There's a company that makes two products and is considering adding one more since the company has excess capacity. One aspect of making this decision is to screen the various scenarios to determine the potential profitability. Financial information alone does not tell us what to do, but it is a good start.

TYZ Company currently manufactures two products, Y and Z. The company has the capacity to make one additional product, with two (P1 and P2) currently under consideration. The forecasted annual sales and related costs for each new product are as follows.

Product P1

Product P2

Sales

$320,000

$320,000

Variable costs

Production (%)

50%

70%

Selling and administrative (%)

10%

5%

Direct fixed expenses

$25,000

$12,500

See below for the income statement for last years operations for TYZ Company.

Product Y

Product Z

Total

Sales

$275,000

$400,000

$675,000

Less variable expenses

Production

100,000

200,000

300,000

Selling and administrative

20,000

60,000

80,000

Contribution margin

$155,000

$140,000

$295,000

Less direct fixed expenses

10,000

55,000

65,000

Segment margin

$145,000

$85,000

$230,000

Less common fixed expenses

75,000

Net income

$155,000

=======

Common fixed costs are allocated to each product line on the basis of sales revenues.

Required:

Computations (use Excel).

Prepare a variable costing income statement that includes products Y, Z, and P1. Repeat for products Y, Z, and P2.

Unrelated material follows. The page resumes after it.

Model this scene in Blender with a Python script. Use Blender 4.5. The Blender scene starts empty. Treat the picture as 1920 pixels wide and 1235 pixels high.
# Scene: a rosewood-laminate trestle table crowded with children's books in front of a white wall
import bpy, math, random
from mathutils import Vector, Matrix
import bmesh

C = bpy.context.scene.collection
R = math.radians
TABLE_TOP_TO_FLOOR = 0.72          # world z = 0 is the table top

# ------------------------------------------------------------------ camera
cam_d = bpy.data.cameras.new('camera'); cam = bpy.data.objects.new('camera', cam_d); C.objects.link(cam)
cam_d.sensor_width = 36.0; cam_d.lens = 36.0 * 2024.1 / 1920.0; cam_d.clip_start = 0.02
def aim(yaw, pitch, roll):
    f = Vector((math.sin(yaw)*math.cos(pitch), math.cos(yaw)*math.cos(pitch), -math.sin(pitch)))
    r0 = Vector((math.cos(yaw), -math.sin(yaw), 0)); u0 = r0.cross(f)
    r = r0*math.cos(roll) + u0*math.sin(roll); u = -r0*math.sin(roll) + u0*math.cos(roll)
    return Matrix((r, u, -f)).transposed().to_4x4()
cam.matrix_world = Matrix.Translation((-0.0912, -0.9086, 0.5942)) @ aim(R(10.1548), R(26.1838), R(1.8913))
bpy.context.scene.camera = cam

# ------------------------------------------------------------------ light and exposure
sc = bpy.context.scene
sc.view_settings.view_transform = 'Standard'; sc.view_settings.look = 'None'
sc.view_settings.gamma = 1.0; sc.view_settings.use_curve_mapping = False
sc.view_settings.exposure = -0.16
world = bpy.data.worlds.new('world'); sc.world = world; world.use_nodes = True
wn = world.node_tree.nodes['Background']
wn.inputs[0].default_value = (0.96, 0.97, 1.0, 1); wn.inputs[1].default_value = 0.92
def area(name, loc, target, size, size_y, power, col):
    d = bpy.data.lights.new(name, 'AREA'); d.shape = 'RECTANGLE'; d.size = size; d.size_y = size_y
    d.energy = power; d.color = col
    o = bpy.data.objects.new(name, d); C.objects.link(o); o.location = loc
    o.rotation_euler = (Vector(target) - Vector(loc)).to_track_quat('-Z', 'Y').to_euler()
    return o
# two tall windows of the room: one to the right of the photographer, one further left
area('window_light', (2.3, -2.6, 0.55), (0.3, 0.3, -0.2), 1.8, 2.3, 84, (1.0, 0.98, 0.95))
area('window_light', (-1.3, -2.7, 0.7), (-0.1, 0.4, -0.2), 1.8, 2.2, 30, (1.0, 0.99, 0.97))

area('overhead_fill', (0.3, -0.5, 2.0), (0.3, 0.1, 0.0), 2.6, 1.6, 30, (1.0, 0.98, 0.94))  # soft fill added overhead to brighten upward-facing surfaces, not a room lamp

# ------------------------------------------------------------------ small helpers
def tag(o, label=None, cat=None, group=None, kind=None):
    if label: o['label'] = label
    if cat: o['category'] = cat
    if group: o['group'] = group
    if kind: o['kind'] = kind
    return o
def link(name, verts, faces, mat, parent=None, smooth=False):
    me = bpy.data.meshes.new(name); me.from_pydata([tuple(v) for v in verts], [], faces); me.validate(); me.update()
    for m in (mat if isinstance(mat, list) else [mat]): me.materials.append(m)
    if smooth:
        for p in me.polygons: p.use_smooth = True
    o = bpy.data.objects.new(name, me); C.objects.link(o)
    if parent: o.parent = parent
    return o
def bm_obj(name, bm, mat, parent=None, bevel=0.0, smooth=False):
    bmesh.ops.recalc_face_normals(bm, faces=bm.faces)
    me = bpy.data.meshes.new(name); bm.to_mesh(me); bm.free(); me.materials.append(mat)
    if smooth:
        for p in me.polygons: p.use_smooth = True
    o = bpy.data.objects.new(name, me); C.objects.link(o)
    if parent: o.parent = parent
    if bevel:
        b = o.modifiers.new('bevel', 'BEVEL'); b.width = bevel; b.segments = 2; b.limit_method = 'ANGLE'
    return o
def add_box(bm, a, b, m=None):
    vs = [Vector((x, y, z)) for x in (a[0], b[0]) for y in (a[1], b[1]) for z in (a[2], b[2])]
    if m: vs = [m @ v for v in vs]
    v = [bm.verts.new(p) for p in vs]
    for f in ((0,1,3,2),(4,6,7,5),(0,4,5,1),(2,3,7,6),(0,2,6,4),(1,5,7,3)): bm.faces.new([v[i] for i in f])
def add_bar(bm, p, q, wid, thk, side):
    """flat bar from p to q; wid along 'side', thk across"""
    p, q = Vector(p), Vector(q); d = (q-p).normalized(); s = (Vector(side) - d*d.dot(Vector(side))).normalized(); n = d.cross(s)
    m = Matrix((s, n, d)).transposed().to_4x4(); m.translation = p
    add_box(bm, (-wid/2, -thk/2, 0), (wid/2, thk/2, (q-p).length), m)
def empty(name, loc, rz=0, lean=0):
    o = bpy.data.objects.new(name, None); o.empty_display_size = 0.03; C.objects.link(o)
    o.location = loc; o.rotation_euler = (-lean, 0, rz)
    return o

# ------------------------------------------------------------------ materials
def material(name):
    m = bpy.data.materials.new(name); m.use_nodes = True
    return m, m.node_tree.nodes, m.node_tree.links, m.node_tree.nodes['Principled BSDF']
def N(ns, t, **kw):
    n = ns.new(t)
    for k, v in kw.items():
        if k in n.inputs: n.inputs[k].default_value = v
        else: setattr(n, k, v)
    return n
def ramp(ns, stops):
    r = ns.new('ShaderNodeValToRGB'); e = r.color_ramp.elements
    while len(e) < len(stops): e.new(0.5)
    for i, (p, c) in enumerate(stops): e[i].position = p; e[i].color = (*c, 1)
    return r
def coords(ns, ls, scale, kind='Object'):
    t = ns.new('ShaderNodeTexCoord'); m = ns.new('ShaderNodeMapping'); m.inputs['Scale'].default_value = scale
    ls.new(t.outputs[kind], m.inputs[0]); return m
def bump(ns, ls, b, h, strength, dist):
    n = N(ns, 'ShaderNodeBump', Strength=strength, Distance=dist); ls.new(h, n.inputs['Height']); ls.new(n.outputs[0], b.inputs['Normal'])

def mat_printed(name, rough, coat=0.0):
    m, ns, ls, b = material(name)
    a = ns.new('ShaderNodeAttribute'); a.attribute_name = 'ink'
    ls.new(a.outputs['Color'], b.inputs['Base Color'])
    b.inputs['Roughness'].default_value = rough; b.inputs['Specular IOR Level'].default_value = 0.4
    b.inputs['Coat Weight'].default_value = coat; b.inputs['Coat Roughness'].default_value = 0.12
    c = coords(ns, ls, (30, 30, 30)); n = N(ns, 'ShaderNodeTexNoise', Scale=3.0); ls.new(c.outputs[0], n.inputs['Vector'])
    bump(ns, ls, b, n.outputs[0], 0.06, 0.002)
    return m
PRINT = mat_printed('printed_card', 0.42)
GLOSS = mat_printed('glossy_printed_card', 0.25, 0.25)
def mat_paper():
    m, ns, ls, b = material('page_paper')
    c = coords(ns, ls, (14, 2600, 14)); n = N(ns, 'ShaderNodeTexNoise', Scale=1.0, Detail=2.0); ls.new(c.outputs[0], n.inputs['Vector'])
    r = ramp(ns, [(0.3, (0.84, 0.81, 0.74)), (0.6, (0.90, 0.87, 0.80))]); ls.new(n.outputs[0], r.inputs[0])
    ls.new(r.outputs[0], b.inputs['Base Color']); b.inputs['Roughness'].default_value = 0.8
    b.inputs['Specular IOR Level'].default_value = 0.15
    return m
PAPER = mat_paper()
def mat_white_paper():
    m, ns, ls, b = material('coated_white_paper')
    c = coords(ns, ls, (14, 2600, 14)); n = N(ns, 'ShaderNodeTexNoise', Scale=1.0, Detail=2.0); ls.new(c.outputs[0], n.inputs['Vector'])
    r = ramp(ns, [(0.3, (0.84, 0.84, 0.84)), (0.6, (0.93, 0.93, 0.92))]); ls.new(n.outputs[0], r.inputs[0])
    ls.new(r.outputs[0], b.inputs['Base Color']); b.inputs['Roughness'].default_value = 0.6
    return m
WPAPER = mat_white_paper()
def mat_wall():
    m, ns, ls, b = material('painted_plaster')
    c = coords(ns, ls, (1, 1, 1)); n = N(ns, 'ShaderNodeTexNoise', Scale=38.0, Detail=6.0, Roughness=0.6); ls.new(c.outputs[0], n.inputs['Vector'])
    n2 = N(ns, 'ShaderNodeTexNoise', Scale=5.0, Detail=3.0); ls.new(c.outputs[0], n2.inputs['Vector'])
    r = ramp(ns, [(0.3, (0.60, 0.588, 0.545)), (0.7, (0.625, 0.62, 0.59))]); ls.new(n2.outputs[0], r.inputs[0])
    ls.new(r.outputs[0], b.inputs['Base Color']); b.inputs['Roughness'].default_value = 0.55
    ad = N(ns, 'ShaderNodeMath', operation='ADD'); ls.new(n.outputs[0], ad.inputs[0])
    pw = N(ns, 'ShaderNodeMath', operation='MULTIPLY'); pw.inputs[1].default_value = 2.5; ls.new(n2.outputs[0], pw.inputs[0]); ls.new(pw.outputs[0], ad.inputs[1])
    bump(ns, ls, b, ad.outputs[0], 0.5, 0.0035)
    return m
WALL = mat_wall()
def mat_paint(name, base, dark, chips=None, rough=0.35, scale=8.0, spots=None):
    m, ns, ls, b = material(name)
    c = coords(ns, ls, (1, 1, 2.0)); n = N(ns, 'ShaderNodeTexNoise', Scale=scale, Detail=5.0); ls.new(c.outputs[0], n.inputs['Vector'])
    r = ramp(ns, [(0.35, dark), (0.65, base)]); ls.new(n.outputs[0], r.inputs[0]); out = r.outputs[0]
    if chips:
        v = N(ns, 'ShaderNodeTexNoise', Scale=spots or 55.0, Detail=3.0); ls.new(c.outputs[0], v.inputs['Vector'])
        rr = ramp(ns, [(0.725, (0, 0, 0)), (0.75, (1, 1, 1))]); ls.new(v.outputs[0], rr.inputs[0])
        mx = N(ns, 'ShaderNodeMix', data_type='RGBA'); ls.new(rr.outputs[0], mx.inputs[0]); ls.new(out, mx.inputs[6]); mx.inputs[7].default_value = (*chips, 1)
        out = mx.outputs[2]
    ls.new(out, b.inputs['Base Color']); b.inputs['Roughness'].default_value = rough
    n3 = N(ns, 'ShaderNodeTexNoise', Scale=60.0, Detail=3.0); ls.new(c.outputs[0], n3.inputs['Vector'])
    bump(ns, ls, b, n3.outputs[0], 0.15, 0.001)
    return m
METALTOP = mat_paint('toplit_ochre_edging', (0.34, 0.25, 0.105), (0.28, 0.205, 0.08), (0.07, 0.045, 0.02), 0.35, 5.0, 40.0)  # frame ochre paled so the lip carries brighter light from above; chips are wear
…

What if P2s variable production costs were reduced to 55% of sales? Prepare another variable costing income statement to show the change.

Suppose that you could add both P1 and P2, if either Y or Z is dropped. Would you drop one of the current products to add both P1 and P2? Show computations in Excel that will support a written answer in the memo.

Memo (use Word).

Analyze the computations in Excel and evaluate the three related proposals before making a recommendation.

Do you recommend adding product P1 or P2?

Do the lower production costs change your recommendation?

See question 3 above.

Which of the products looks the most profitable? Assuming no restraint on customer demand or resources, which product would you choose in order to maximize profitability? What about qualitative, as opposed to quantitative, concerns?